I remember staying by our seats and my grandad saying “he says you’ve signed the wrong name. He says your name is James Bond.” Roger Moore’s face crinkled up with realisation and he beckoned me over. When I was by his knee, he leant over, looked from side to side, raised an eyebrow and in a hushed voice said to me, “I have to sign my name as ‘Roger Moore’ because otherwise…Blofeld might find out I was here.” He asked me not to tell anyone that I’d just seen James Bond, and he thanked me for keeping his secret. I went back to our seats, my nerves absolutely jangling with delight. My grandad asked me if he’d signed ‘James Bond.’ No, I said. I’d got it wrong. I was working with James Bond now.

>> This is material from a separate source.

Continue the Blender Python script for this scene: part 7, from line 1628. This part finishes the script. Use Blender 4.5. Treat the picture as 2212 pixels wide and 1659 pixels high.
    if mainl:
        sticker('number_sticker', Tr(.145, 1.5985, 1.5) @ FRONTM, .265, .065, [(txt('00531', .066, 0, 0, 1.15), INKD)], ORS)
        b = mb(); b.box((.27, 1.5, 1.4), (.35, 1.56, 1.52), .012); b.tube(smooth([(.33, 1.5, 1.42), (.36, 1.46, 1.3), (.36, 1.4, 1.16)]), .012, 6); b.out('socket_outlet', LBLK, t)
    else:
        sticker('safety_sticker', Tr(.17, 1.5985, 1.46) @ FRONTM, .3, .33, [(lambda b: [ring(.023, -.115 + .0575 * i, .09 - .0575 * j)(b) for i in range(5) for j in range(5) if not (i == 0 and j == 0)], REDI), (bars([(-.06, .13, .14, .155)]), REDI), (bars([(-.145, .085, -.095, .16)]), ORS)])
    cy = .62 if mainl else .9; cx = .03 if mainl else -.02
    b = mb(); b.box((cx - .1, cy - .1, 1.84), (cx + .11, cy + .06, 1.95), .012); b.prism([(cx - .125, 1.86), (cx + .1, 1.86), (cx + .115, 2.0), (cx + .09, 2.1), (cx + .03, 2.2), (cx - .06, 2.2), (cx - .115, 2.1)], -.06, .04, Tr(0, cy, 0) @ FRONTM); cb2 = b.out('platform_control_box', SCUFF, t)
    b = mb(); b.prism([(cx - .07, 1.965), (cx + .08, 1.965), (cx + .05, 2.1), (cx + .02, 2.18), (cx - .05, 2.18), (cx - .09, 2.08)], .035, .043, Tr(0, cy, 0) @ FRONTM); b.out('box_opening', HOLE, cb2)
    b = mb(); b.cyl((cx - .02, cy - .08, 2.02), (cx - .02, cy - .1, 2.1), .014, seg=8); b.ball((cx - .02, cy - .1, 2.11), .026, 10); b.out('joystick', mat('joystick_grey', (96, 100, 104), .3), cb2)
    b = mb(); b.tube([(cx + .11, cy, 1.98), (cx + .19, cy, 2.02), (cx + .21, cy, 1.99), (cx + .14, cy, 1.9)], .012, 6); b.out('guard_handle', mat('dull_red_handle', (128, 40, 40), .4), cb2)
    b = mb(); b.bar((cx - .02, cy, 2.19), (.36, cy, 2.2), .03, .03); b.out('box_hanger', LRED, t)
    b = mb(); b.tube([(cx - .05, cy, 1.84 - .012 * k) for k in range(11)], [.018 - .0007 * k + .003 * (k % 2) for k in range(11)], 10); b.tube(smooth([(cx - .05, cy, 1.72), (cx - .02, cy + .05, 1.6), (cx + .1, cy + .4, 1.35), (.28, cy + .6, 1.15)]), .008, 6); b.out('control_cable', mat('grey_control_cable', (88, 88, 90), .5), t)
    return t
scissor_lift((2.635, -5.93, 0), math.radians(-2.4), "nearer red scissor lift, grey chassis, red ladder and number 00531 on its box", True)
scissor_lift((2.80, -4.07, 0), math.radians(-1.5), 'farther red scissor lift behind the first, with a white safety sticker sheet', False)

Many, many years later, I was working as a scriptwriter on a recording that involved UNICEF, and Roger Moore was doing a piece to camera as an ambassador. He was completely lovely and while the cameramen were setting up, I told him in passing the story of when I met him in Nice Airport. He was happy to hear it, and he had a chuckle and said “Well, I don’t remember but I’m glad you got to meet James Bond.” So that was lovely.

And then he did something so brilliant. After the filming, he walked past me in the corridor, heading out to his car – but as he got level, he paused, looked both ways, raised an eyebrow and in a hushed voice said, “Of course I remember our meeting in Nice. But I didn’t say anything in there, because those cameramen – any one of them could be working for Blofeld.”

I was as delighted at 30 as I had been at 7. What a man. What a tremendous man.”